The question now becomes: What do we do with this knowledge? Because inevitably we run into the problem that the physical plane has this uncanny ability to simulate reality. The way I usually put it is, the physical plane is Maya but when you stub your toe, it hurts. At the density of vibration on which we have our physical experience, there are laws: every action has its equal and opposite, etc.

The density of the physical is so pervasive that it blocks out any easy apprehension of the higher realities and this becomes our problem. As we rise in consciousness and begin to attain a truer vision of the stuff of reality, what we've been taught to see as the real world remains defiant.
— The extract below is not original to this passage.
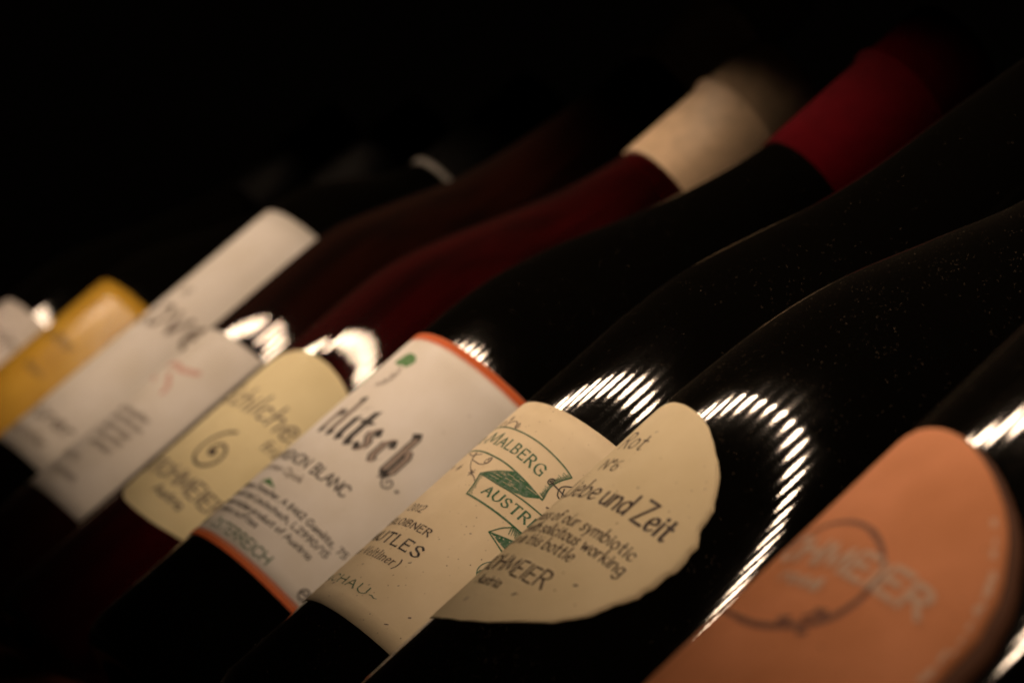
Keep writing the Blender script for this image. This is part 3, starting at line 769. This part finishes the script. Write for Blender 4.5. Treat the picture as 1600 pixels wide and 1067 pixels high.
# stalks, stars and curls round the banner
def spiral(cu, cv, r0, r1, a0, turns, n=26):
    return [(cu + (r0 + (r1 - r0) * i / n) * math.cos(a0 + turns * 6.283 * i / n), cv + (r0 + (r1 - r0) * i / n) * math.sin(a0 + turns * 6.283 * i / n)) for i in range(n + 1)]
def star(cu, cv, r):
    return [[(cu - r * math.cos(a), cv - r * math.sin(a)), (cu + r * math.cos(a), cv + r * math.sin(a))] for a in (0.3, 1.35, 2.4)]
fl = [spiral(4.4, 56.9, 1.0, .25, -1.2, 1.4), catmull([(4.9, 56.0), (2.5, 58.0), (-.3, 57.4), (-1.6, 56.2)], .4), catmull([(-.8, 56.2), (-1.2, 57.6), (-1.6, 58.8)], .3), spiral(-4, 57.1, 1.1, .3, 0, 1.3)]
fl += star(-1.6, 58.9, .75)
fl += [catmull([(-5.5, 47.6), (-1.5, 46.6), (1.2, 47.0), (3.0, 47.4)], .4), catmull([(-1, 47.8), (0.3, 46.8), (1.0, 45.6), (3.7, 45.0), (6.5, 44.8), (8.4, 45.8), (8.2, 47.2), (7.0, 46.9)], .3), spiral(7.4, 46.2, 1.0, .3, 1.2, -1.2),
       catmull([(0.2, 46.6), (1.6, 45.0), (4.3, 43.2), (6.6, 42.1), (9.2, 41.2), (10.2, 40.6)], .4)]
fl += star(6.6, 42.1, 1.0) + star(-.8, 42.6, 1.0) + star(-6, 42.9, .9) + star(0, 46.8, .7)
b.ribbons('flourish', fl, 'fade_ink', .24)
fr = [spiral(26.0, 49.6, .9, .2, 1.0, 1.5), [(25.6, 49.6), (30.6, 49.1)], catmull([(30.3, 51.6), (28.9, 50.6), (28.6, 49.6), (29.4, 48.2), (31, 47.8)], .3), catmull([(29.4, 50.2), (29.9, 49.2), (30.6, 48.0)], .3)]
b.ribbons('flourish', fr, 'black_ink', .3)
b.ribbons('blot', [([(29.7, 44.7), (30.2, 44.9)], 0.36), ([(0.2, 5.4), (.8, 5.8)], 0.29), ([(16.1, 17.3), (16.6, 17.7)], 0.26), ([(21.7, 30.1), (22.0, 30.3)], 0.20), ([(4.0, 12.0), (4.3, 12.3)], 0.23), ([(19, 12), (19.3, 12.2)], 0.20), ([(27, 8.2), (27.4, 8.5)], 0.33), ([(24.2, 4.0), (24.9, 4.4)], 0.26), ([(12.5, 8.6), (12.8, 8.8)], 0.16)], 'fade_ink', .4)
# arched lettering on the ribbon
def arch(b, s, u0, u1, v0, sag, h, mat, w, style):
    st = layout(s, u0, u1, 0, h, 0.0, style)
    res = []
    for q in st:
        ww = None
        if isinstance(q, tuple): q, ww = q
        q2 = [(a[0], v0 - sag * ((a[0] - 0) / 22.0) ** 2 + a[1]) for a in q]
        res.append((q2, ww) if ww else q2)
    b.ribbons('lettering', res, mat, w, (math.radians(18), .3))
arch(b, 'M', -2.2, 3.4, 50.8, 1.75, 3.5, 'green_ink', .62, 'serif')
arch(b, 'ALBERG', 4.6, 22.9, 50.8, 1.75, 2.6, 'green_ink', .56, 'serif')
arch(b, 'ER-', -12.5, -3.4, 50.9, .6, 2.5, 'green_ink', .5, 'serif')
t = b.text
t('AUSTRIA', 15.0, 33.6, 39.0, 2.3, 'green_ink', .58, 'serif')
t('2012', -4.2, 4.2, 28.7, 2.0, 'brown_ink', .42, 'serif', slant=.15)
t('UNTERLOIBNER', -17, 13.9, 24.3, 1.85, 'brown_ink', .46, 'serif')
t('MUTLES', -9.0, 16.6, 19.0, 2.85, 'black_ink', .74, 'serif')
t('(Grüner Veltliner)', -17, 14.2, 14.7, 2.3, 'brown_ink', .38, 'serif', slant=.12)
t('WACHAU~', -14.5, 17.6, 6.2, 2.05, 'green_ink', .42, 'serif')

# ------------------------------------------------------------------ bottle with the blackletter label and orange bands
b = Bottle('black bottle with white blackletter label edged in orange and a red capsule', -212.53, -2.09, 37.37,
           [(95, 37.37), (110, 36.0), (128, 31.6), (146, 25.6), (165, 19.8), (180, 16.4), (189, 15.1)], (192, 252, 15.1, 'red_foil', 230), 'black_glass', cap_label='dark red capsule')
b.rect(-30, 66, 8.0, 84.9, 'white_paper', cols=64)
def band(b, v0, v1, mat, lift, name='band'):
    V, F = [], []
    n = 70
    for j in range(n + 1):
        u = -30 + 96 * j / n
        V += [on_bottle(u, v0, b.r, lift), on_bottle(u, v1, b.r, lift)]
    for j in range(n): F.append((2 * j, 2 * j + 2, 2 * j + 3, 2 * j + 1))
    return new_mesh_object(name, V, F, M[mat], b.label, True)
band(b, 82.8, 84.85, 'orange_ink', .24)
band(b, 82.3, 82.5, 'orange_ink', .24)
band(b, 8.05, 9.75, 'orange_ink', .24)
band(b, 9.95, 10.25, 'orange_ink', .24)
band(b, 9.0, 9.14, 'pale_line_ink', .28)
# blackletter: broad pen held at a slant
BL = {
 'r': [['l', (-.3, .50), (-.1, .62), (0, .5), (0, .1), (.12, 0)], ['l', (0, .46), (.2, .62), (.32, .52)]],
 'l': [['l', (-.08, 1.02), (.0, .94), (0, .1), (.14, 0)]],
 'i': [['l', (-.14, .54), (0, .62), (0, .1), (.14, 0)], ['l', (-.05, .82), (.05, .88)]],
 't': [['l', (.02, .86), (0, .78), (0, .1), (.14, 0)], ['l', (-.2, .6), (.24, .6)]],
 's': [['l', (.26, .5), (.1, .63), (-.1, .5), (-.06, .38), (.2, .24), (.2, .1), (.02, -.02), (-.2, .1)]],
 'c': [['l', (.3, .5), (.14, .63), (-.06, .5), (-.06, .12), (.1, 0), (.3, .12)]],
 'h': [['l', (-.12, 1.0), (-.02, .92), (-.02, .06), (.08, 0)], ['l', (-.02, .48), (.18, .63), (.32, .5), (.32, .06), (.2, -.08)]],
}
st, inl = [], []
for ch, u in zip('rlitsch', (3.6, 8.2, 12.6, 16.7, 21.2, 26.4, 31.4)):
    for g in BL[ch]:
        P = [(u + x_ * 6.0, 47.9 + y_ * 12.2) for x_, y_ in g[1:]]
        st.append(P)
        if ch in 'lh' or len(P) > 4:
            inl.append([(p[0] + .05, p[1]) for p in P[1:-1]])
b.ribbons('blackletter', st, 'black_ink', 2.1, ('pen', math.radians(38)))
b.ribbons('inline', [(q, 1) and q for q in inl], 'inline_ink', 1.15, ('pen', math.radians(38)), lift=.30)
b.ribbons('flourish', [catmull([(33.0, 48.2), (33.0, 46.4), (34.2, 45.0), (35.6, 45.4), (35.9, 46.8), (34.9, 47.5), (34.2, 46.7), (34.7, 46.1)], .3)], 'black_ink', .42)
b.ribbons('full_stop', [([(37.7, 46.3), (38.1, 46.6)], .7)], 'black_ink', .6)
b.fill('leaf', [(2.6, 73.6), (3.4, 75.8), (4.6, 77.4), (6.8, 77.6), (9.4, 77.0), (11.0, 75.6), (10.6, 74.2), (9.5, 73.1), (7.6, 73.4), (6.0, 72.8)], 'leaf_ink', .2, gaps=.2)
gr = []
for i, (gu, gv) in enumerate([(8.6, 71.8), (9.3, 70.4), (9.4, 69.0), (9.0, 67.8), (8.3, 66.7), (7.3, 66.1), (6.2, 65.6), (8.0, 69.6), (7.4, 67.6)]):
    gr.append(spiral(gu, gv, .62, .5, 0, 1.0, 12))
b.ribbons('grape_drawing', gr, 'fade_ink', .26)
t = b.text
t('SAUVIGNON', -12.5, 13.8, 36.4, 3.2, 'black_ink', .5)
t('BLANC', 16.6, 29.6, 36.4, 3.2, 'black_ink', .52)
t('vom grünen Opok', -12, 17.2, 32.5, 2.1, 'fade_ink', .3)
b.fill('triangle_mark', [(3.6, 28.3), (6.2, 30.0), (12.2, 28.0)], 'leaf_ink', .2)
t('Weingut Regina Tinnacher, A 8462 Gamlitz, 75', -16, 41.6, 25.7, 1.75, 'black_ink', .33)
t('cl e Steiermark bei Leutschach, L2990/15', -16, 38.4, 22.7, 1.75, 'black_ink', .33)
t('Qualitätswein trocken product of Austria', -15, 35.8, 19.6, 1.75, 'black_ink', .33)
t('contains sulfites', -6, 18.6, 17.0, 1.75, 'black_ink', .33)
t('STMK - ÖSTERREICH', -13, 29.2, 11.7, 2.7, 'green_ink', .44)
t('e', 40.3, 42.6, 11.7, 4.6, 'black_ink', .5)

# ------------------------------------------------------------------ bottle of clear glass and red wine
b = Bottle('clear bottle of dark red wine with ivory spiral label and cream capsule', -321.64, -3.17, 37.15,
           [(106, 37.15), (122, 36.0), (140, 31.4), (160, 24.6), (180, 18.6), (196, 15.6)], (201, 256, 15.6, 'cream_foil', 234), 'red_wine_glass', cap_label='cream coloured capsule with a raised ring')
b.sheet(super_rows(18, 48.8, 34, 33.4, 2.35, n=60, seed=9, jag=0.85), 'ivory_paper')
t = b.text
t('Schilcher', -3.5, 37.5, 57.0, 7.6, 'fade_ink', .8, slant=.14, waver=.05)
t('frizzante', 29, 47, 51.2, 3.6, 'fade_ink', .5, slant=.14, waver=.05)
sp = catmull([(19.2, 50.4), (16.2, 48.4), (13.9, 45.0), (13.2, 41.6), (14.2, 38.2), (17.2, 36.4), (20.4, 37.0), (22.6, 39.8), (22.4, 43.4), (20.2, 45.2), (17.8, 44.2), (17.2, 41.8), (18.8, 40.6), (19.8, 41.8)], .6)
b.ribbons('spiral_drawing', [(sp, .95), ([(18.2, 41.6), (19.2, 42.4)], 1.6)], 'brown_ink', .9)
t('STROHMEIER', -4.5, 36.8, 27.6, 5.0, 'fade_ink', .75, slant=.05, waver=.06)
t('Austria', 13.6, 26.6, 22.8, 3.0, 'fade_ink', .6, slant=.1, waver=.04)

# ------------------------------------------------------------------ tall brown bottle with short white label
b = Bottle('tall brown flute bottle with white label bearing a faint red squiggle', -431.91, -3.4, 37.63,
           [(128, 37.63), (146, 36.4), (166, 30.4), (188, 23.0), (212, 18.6), (240, 16.0), (262, 15.4)], (268, 326, 15.4, 'olive_foil', 300), 'brown_wine_glass')
b.rect(-36, 33.6, 14.8, 91.3, 'dull_white_paper', cols=48)
b.ribbons('red_squiggle', [(catmull([(0, 73.2), (6, 74.2), (12, 73.0), (20, 75)], .6), 2.2), (catmull([(8, 70), (14, 66), (15, 63)], .6), 2.0), (catmull([(-3, 68), (2, 66)], .6), 1.6)], 'pink_ink', 2)
for k, (u0, u1, vv) in enumerate([(2, 22, 51.5), (3, 23, 47.8), (4, 22, 44.0), (6, 22, 40.4), (8, 21, 36.4)]):
    b.text(['quittengelber', 'naturbelassen', 'spontan vergor', 'ohne zusatz', 'unfiltriert'][k], u0, u1, vv, 2.6, 'fade_ink', .42)
b.text('weiss', -4, 12, 29, 3.4, 'fade_ink', .5)
b.text('trocken', 4, 20, 22.6, 3.0, 'fade_ink', .45)

# ------------------------------------------------------------------ bottle with the tall white label
b = Bottle('dark bottle with very tall white label reaching its shoulder', -544.08, -2.43, 37.1,
           [(162, 37.1), (174, 35.6), (186, 30.6), (198, 23.4), (208, 18.0), (215, 16.0)], (217, 272, 15.6, 'dark_foil', None), 'black_glass')
b.rect(-34, 48, 31.4, 160.5, 'dull_white_paper', cols=56)
b.text('Love', -6, 37, 97.5, 17, 'fade_ink', 2.0, slant=.04)
b.ribbons('small_mark', [([(8, 114), (13, 117)], .9), ([(9, 117), (12, 114)], .8)], 'fade_ink', .9)
b.text('Grüner', -8, 30, 46, 6.0, 'fade_ink', 1.0)
b.text('Muskateller', -6, 26, 37.5, 4, 'fade_ink', .6)
lathe('highlight_ring', [(14.8, 244.6), (16.4, 244.7), (16.6, 245.6), (16.3, 246.6), (14.8, 246.7)], M['highlight_foil'], b.root, 64)['label'] = 'pale ring standing in for the highlight at the foot of the capsule'  # highlight on the capsule edge, built as a pale ring

# ------------------------------------------------------------------ bottle with the golden label
b = Bottle('dark bottle with golden yellow label, second from the left edge', -656.89, 1.43, 37.82,
           [(122, 37.82), (136, 36.6), (152, 31.5), (170, 24), (188, 18.2), (205, 15.8)], (212, 268, 15.4, 'dark_foil', 240), 'black_glass')
b.rect(-36, 52, 36, 119.6, 'gold_paper', cols=52)
b.text('Gelber', 8, 28, 86, 5, 'brown_ink', .6, slant=.1)
b.text('Wein', 15, 28, 70.5, 4, 'brown_ink', .5, slant=.1)

# ------------------------------------------------------------------ last bottle at the left edge
b = Bottle('dark bottle with greyish white label at the left edge of the row', -769.33, 6.1, 38.46,
           [(126, 38.46), (140, 36.0), (155, 31.0), (172, 25.4), (188, 20.6), (200, 17.6), (210, 16)], (214, 272, 15.6, 'dark_foil', 246), 'black_glass')
b.rect(-36, 44, 30, 104, 'grey_paper', cols=52)
b.text('Riesling', 6, 40, 86, 6, 'fade_ink', .9)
Lewis Carroll tried to help when he had the Queen tell Alice that she sometimes believed as many as six impossible things before breakfast. Whoever wrote: Row, row, row your boat / gently down the stream. / Merrily, merrily, merrily, merrily, / life is but a dream, also tried to help. Aleister Crowley, in his effort to assist, is generally credited (the quote is surely much older) with "Do what thou wilt is the whole of the law." These authors, along with so many others, have attempted to help us understand the illusory nature of our physical reality and our ability to change it . . . indeed to realize that our worlds are our own creations. By conscious commission and much larger unconscious omission is an individual's world built, thought by thought, emotion by emotion.

And so it falls upon us as awakening souls to rise in consciousness, to rein the mind and the emotions and become conscious creators. To say that it isn't always easy is a massive understatement. I wrestle with it constantly. But I can say to you that I have had some small success -- and it is the destiny of each and every one of us to attain mastery.

Maya is the dream from which we all will one day awaken.